Scenes as source code
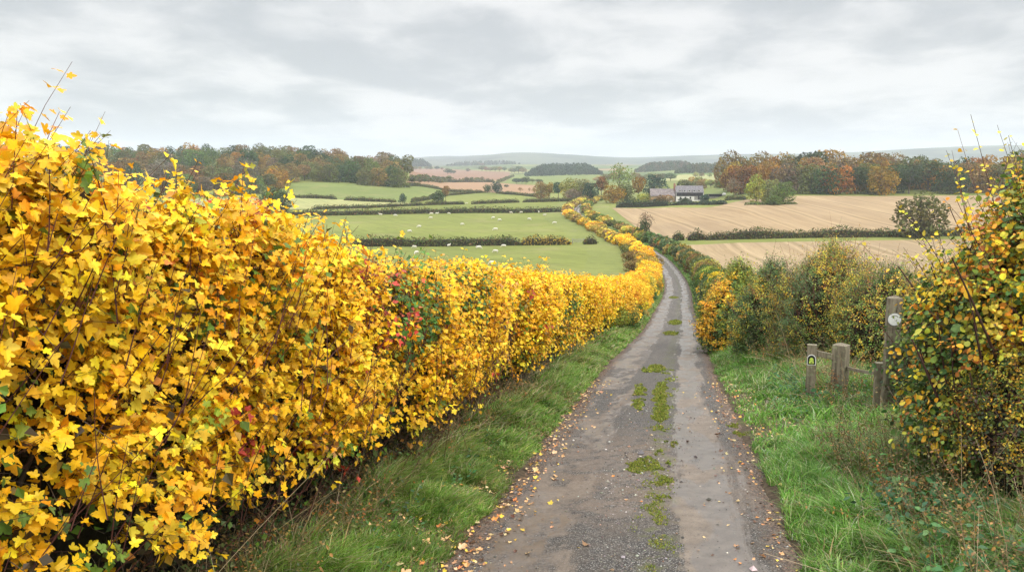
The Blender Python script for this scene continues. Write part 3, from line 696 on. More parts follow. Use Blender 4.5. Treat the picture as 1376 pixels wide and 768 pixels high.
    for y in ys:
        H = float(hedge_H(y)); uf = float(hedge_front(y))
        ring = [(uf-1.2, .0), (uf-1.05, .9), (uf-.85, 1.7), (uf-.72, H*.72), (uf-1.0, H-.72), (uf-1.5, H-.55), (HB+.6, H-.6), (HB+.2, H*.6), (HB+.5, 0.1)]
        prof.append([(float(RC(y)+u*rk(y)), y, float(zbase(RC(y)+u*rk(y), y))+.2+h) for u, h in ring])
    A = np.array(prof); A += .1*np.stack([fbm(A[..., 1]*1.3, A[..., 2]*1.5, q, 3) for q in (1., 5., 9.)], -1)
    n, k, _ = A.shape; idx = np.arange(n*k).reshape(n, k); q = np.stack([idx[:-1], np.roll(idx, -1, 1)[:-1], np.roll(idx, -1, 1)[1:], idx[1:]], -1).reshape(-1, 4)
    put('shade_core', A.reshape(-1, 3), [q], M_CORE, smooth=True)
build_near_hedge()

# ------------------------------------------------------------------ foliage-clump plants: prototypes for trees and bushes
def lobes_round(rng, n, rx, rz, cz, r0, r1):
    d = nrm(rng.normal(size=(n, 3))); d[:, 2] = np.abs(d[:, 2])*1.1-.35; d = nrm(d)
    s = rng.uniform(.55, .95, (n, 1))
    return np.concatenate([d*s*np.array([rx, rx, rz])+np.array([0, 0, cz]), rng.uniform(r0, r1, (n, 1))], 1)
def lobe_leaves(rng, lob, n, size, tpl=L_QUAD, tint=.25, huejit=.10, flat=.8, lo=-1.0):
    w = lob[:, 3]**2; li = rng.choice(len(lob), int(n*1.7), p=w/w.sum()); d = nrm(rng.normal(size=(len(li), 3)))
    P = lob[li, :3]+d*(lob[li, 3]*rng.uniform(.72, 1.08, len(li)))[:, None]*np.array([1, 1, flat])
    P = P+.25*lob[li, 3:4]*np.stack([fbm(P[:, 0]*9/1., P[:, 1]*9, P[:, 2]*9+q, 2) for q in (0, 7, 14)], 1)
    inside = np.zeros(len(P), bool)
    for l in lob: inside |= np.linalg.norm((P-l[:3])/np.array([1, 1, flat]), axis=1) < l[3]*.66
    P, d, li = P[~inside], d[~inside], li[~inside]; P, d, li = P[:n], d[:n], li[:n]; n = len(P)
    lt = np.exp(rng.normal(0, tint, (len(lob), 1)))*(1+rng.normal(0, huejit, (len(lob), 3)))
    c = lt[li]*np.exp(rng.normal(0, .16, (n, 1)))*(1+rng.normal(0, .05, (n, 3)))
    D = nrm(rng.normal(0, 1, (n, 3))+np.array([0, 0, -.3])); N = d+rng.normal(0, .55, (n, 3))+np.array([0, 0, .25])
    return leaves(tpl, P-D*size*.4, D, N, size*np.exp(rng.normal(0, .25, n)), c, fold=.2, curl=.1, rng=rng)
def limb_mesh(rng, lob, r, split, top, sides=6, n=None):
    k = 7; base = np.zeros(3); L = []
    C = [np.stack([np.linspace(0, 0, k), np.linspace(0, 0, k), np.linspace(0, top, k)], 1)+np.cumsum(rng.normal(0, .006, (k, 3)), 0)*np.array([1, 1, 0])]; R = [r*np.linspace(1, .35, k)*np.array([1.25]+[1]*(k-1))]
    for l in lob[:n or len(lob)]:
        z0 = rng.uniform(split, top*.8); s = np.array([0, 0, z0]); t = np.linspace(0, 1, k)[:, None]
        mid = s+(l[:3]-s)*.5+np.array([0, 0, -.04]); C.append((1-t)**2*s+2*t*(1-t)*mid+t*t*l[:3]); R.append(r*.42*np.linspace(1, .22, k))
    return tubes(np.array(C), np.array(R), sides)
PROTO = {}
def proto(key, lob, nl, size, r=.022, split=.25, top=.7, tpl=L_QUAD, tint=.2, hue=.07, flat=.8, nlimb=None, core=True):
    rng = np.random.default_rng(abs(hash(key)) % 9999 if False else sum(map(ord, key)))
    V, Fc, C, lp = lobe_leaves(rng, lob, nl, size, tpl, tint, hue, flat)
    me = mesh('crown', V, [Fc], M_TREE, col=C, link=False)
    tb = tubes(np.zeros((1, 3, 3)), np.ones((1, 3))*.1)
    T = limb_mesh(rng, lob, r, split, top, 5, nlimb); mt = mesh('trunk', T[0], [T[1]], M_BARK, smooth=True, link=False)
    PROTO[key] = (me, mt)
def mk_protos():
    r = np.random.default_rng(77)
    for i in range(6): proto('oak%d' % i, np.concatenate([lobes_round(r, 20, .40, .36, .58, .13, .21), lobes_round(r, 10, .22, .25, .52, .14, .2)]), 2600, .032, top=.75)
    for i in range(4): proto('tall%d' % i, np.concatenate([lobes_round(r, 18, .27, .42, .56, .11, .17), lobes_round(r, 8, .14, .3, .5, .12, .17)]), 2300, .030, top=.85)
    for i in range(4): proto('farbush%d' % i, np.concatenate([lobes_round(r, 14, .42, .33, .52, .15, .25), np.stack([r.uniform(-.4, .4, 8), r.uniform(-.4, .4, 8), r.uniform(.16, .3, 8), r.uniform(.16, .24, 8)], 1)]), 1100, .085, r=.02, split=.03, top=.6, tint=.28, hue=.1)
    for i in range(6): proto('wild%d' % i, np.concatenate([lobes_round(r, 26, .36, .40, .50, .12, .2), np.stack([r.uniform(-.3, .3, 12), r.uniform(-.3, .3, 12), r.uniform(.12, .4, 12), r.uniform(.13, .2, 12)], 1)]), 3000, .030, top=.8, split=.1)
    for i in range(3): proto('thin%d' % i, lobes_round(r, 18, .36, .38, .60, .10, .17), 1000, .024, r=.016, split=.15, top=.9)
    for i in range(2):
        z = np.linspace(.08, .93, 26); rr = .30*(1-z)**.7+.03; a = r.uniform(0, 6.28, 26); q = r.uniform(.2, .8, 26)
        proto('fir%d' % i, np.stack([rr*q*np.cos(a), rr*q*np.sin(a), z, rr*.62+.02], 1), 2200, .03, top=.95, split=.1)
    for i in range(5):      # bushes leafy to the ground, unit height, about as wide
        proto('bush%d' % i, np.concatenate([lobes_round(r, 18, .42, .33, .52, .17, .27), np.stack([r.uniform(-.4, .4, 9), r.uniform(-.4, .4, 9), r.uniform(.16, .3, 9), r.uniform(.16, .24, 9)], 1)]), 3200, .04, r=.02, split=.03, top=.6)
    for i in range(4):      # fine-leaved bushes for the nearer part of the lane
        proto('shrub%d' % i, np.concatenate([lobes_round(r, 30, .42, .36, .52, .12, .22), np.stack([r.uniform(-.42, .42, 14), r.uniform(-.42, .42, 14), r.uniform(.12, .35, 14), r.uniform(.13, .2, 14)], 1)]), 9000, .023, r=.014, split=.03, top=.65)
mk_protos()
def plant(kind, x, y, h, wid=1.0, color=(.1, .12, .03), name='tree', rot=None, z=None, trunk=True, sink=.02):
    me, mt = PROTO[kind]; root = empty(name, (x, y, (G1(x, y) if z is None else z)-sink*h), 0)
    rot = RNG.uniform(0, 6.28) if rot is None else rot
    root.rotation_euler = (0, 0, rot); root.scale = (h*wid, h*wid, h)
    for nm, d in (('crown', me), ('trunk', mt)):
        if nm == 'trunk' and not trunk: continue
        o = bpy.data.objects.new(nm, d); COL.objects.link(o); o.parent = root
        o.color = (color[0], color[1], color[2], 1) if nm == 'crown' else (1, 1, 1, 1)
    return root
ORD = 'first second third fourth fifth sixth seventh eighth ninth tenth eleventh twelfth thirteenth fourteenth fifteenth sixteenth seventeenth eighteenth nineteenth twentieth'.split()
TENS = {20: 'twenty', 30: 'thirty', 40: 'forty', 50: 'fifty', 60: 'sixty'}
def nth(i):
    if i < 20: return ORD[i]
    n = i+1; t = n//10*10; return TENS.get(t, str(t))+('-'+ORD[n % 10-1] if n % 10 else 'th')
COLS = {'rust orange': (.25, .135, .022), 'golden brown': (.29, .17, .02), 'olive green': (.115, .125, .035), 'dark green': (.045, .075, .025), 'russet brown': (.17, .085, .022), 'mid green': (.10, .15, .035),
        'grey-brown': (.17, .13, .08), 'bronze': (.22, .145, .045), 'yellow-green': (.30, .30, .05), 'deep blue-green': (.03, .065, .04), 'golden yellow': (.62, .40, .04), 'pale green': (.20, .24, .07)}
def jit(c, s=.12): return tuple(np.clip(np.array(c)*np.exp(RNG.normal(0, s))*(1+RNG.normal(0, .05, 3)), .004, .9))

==

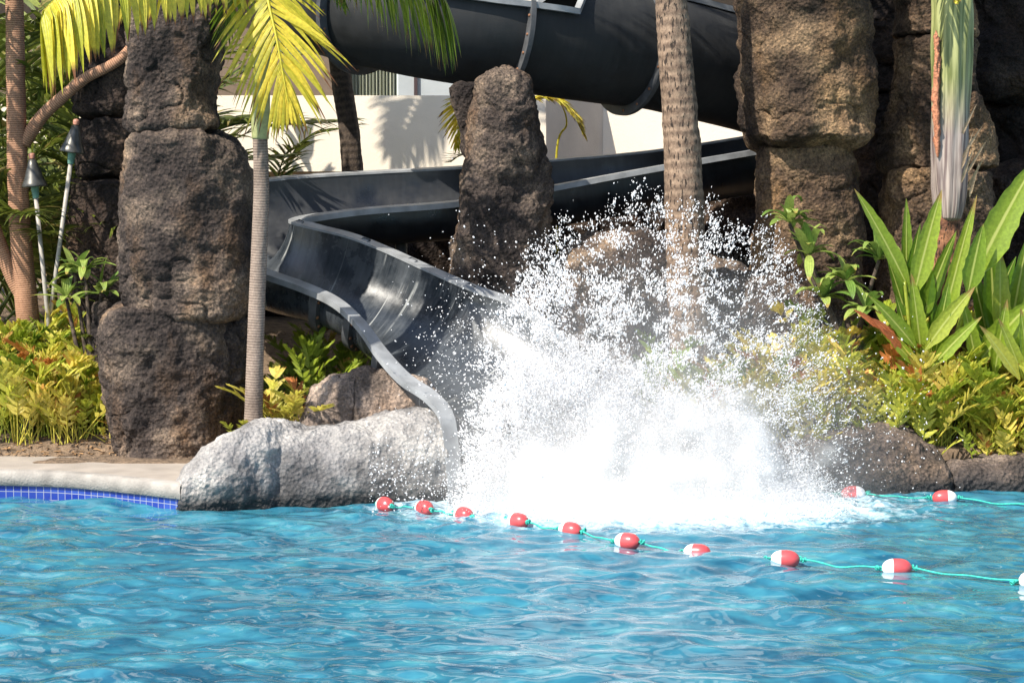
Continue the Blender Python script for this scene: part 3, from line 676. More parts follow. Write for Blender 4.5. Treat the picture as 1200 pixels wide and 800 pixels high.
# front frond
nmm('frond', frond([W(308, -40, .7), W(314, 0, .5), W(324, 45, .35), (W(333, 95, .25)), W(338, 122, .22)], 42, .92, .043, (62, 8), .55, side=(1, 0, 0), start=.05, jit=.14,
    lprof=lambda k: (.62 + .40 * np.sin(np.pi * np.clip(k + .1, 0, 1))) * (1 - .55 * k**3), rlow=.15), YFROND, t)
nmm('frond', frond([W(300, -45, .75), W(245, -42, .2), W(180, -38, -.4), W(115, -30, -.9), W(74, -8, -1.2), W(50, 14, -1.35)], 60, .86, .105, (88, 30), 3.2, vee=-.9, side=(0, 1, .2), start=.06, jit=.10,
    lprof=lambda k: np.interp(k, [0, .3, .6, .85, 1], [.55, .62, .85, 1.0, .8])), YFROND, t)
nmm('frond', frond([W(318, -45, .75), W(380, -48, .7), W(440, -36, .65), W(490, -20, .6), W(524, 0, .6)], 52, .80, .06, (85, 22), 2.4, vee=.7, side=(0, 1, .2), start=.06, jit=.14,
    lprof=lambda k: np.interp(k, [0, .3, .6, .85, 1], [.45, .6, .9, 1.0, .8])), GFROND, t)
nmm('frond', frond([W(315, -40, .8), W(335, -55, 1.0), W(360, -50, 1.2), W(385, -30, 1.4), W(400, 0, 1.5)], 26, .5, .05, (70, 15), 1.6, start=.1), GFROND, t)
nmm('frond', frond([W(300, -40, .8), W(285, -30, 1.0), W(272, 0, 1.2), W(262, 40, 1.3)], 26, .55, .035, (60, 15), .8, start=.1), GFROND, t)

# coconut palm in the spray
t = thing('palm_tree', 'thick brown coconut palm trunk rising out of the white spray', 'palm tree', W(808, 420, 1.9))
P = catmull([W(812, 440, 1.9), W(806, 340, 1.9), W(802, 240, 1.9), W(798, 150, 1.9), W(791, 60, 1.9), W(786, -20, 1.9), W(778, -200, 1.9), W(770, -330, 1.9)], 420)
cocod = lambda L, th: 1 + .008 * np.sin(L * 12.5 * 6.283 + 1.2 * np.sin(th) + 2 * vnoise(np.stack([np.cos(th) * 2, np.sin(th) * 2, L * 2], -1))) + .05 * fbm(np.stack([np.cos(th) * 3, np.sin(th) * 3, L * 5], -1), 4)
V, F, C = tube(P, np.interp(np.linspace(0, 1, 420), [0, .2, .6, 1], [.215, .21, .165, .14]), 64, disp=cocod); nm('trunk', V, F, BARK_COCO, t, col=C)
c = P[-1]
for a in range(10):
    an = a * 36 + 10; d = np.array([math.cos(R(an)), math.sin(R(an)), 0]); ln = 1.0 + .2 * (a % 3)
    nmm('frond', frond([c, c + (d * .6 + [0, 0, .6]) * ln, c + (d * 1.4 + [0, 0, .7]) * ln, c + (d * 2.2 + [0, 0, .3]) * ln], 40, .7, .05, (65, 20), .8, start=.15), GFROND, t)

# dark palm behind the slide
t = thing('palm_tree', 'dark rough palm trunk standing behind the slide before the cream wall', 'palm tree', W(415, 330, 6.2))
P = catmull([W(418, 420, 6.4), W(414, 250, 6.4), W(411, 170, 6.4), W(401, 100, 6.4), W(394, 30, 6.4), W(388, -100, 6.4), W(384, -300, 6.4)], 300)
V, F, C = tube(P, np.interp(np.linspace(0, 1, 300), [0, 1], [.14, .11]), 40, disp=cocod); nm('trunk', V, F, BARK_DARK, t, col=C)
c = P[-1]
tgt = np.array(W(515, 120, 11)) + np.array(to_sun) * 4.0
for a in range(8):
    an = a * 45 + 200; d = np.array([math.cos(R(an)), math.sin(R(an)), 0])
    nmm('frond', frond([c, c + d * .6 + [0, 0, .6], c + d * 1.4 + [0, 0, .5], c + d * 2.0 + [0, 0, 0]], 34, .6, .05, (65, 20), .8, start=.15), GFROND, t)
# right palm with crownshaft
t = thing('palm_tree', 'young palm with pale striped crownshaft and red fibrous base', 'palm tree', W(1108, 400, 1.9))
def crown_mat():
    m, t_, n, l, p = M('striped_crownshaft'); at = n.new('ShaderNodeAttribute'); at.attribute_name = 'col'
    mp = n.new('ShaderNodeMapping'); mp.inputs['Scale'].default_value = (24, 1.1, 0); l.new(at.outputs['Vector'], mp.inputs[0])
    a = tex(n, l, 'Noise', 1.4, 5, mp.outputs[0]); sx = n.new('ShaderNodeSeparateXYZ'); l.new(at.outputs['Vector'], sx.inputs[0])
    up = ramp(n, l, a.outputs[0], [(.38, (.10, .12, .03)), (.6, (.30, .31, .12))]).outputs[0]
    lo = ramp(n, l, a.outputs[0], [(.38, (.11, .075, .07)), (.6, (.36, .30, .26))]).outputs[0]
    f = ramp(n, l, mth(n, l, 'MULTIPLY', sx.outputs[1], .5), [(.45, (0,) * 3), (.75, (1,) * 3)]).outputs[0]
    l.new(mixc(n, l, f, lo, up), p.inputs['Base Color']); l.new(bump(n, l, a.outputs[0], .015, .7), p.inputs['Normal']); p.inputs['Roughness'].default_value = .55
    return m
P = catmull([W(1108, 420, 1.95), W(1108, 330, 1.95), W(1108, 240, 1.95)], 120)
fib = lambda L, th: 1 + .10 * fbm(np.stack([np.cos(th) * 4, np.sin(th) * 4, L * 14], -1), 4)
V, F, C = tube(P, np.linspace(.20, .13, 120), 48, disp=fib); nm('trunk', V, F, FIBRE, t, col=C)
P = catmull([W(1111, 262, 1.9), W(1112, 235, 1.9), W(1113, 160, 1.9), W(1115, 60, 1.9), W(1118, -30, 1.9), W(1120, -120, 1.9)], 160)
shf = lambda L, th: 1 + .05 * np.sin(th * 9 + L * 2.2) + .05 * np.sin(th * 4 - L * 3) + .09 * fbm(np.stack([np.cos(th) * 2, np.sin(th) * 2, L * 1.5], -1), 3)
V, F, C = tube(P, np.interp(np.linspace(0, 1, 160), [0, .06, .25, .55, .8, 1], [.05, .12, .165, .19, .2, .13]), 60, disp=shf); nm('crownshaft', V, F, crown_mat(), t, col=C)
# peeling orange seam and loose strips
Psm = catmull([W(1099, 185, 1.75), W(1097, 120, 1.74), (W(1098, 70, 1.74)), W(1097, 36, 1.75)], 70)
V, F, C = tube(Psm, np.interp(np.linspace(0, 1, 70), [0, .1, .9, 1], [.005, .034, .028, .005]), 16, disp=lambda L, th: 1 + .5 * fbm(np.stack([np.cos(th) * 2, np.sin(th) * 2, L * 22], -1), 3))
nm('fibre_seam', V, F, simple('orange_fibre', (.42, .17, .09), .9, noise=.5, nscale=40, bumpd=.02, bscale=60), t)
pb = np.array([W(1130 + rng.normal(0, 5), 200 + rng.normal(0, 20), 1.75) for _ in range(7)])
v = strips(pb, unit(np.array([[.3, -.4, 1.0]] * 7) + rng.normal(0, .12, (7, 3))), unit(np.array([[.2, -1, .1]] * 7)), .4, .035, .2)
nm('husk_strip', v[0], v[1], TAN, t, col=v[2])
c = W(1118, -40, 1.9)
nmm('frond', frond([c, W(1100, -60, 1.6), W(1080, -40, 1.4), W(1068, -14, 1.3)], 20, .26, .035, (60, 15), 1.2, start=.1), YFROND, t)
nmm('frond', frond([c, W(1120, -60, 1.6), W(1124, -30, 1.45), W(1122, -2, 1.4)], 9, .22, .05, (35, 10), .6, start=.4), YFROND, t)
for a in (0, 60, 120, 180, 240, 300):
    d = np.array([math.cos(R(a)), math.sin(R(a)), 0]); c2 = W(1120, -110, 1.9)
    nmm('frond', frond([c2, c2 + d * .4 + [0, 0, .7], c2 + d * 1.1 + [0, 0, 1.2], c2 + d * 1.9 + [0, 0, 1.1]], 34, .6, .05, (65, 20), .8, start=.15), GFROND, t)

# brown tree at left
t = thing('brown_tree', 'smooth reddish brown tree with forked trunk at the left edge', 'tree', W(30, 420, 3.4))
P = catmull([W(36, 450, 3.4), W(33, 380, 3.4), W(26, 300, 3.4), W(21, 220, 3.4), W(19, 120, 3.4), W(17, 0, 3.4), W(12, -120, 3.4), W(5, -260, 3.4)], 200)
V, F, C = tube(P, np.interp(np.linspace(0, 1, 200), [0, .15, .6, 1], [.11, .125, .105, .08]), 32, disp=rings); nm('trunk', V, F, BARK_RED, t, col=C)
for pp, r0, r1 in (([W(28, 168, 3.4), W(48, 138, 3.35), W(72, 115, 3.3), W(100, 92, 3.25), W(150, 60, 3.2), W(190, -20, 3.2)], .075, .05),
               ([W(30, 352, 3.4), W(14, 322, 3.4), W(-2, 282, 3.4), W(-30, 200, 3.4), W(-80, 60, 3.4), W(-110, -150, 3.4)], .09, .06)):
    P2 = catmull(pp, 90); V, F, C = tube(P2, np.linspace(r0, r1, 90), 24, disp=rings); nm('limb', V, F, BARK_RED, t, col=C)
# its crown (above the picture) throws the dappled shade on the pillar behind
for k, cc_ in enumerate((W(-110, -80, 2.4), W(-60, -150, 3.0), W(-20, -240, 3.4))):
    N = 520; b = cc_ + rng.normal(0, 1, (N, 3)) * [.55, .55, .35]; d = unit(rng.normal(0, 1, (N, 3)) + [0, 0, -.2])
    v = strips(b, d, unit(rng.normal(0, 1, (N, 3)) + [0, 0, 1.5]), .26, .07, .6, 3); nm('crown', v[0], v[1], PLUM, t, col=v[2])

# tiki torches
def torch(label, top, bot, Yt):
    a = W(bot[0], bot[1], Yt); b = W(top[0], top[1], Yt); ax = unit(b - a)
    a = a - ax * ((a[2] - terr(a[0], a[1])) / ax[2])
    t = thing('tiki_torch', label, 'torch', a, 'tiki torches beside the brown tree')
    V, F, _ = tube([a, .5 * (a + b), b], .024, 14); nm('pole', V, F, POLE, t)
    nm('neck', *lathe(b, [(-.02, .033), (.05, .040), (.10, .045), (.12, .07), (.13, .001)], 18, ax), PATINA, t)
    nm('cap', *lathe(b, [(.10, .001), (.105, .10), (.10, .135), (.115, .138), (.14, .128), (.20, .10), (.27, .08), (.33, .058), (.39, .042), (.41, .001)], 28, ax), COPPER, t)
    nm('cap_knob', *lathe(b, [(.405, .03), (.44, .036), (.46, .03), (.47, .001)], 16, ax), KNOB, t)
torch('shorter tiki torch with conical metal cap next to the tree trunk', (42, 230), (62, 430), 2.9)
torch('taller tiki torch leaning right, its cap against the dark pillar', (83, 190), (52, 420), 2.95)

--

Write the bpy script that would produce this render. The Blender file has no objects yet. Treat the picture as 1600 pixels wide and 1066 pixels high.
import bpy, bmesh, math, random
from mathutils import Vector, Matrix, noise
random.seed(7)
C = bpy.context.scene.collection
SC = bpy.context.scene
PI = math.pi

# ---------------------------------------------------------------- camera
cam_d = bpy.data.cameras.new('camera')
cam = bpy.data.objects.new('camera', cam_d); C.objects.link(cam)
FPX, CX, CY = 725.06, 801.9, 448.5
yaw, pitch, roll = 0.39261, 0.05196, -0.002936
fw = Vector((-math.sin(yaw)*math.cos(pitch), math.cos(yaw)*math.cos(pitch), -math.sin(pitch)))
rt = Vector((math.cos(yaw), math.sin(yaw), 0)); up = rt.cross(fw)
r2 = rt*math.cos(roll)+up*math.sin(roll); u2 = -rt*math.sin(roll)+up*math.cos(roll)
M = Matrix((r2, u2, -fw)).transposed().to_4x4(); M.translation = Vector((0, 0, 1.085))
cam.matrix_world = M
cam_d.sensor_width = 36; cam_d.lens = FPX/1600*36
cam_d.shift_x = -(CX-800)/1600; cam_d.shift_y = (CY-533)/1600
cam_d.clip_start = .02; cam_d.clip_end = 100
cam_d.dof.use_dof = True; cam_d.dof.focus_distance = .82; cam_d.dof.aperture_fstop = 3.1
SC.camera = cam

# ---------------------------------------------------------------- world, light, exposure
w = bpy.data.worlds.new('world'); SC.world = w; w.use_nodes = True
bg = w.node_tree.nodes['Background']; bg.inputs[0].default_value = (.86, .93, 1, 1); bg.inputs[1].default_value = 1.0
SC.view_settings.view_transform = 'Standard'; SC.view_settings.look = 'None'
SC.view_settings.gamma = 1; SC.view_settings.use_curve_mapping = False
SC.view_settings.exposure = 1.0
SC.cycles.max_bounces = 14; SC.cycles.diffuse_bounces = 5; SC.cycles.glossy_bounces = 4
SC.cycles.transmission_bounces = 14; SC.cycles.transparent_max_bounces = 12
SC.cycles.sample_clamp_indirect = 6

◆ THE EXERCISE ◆
Your task is to quote exactly the lines beginning with the one that contains "Continue the Blender" and ending with the one that contains "15), .8, start=.1), GFROND, t)", with nothing left out or added.

◆ ANSWER TO THIS TASK ◆
Continue the Blender Python script for this scene: part 3, from line 676. More parts follow. Write for Blender 4.5. Treat the picture as 1200 pixels wide and 800 pixels high.
# front frond
nmm('frond', frond([W(308, -40, .7), W(314, 0, .5), W(324, 45, .35), (W(333, 95, .25)), W(338, 122, .22)], 42, .92, .043, (62, 8), .55, side=(1, 0, 0), start=.05, jit=.14,
    lprof=lambda k: (.62 + .40 * np.sin(np.pi * np.clip(k + .1, 0, 1))) * (1 - .55 * k**3), rlow=.15), YFROND, t)
nmm('frond', frond([W(300, -45, .75), W(245, -42, .2), W(180, -38, -.4), W(115, -30, -.9), W(74, -8, -1.2), W(50, 14, -1.35)], 60, .86, .105, (88, 30), 3.2, vee=-.9, side=(0, 1, .2), start=.06, jit=.10,
    lprof=lambda k: np.interp(k, [0, .3, .6, .85, 1], [.55, .62, .85, 1.0, .8])), YFROND, t)
nmm('frond', frond([W(318, -45, .75), W(380, -48, .7), W(440, -36, .65), W(490, -20, .6), W(524, 0, .6)], 52, .80, .06, (85, 22), 2.4, vee=.7, side=(0, 1, .2), start=.06, jit=.14,
    lprof=lambda k: np.interp(k, [0, .3, .6, .85, 1], [.45, .6, .9, 1.0, .8])), GFROND, t)
nmm('frond', frond([W(315, -40, .8), W(335, -55, 1.0), W(360, -50, 1.2), W(385, -30, 1.4), W(400, 0, 1.5)], 26, .5, .05, (70, 15), 1.6, start=.1), GFROND, t)
nmm('frond', frond([W(300, -40, .8), W(285, -30, 1.0), W(272, 0, 1.2), W(262, 40, 1.3)], 26, .55, .035, (60, 15), .8, start=.1), GFROND, t)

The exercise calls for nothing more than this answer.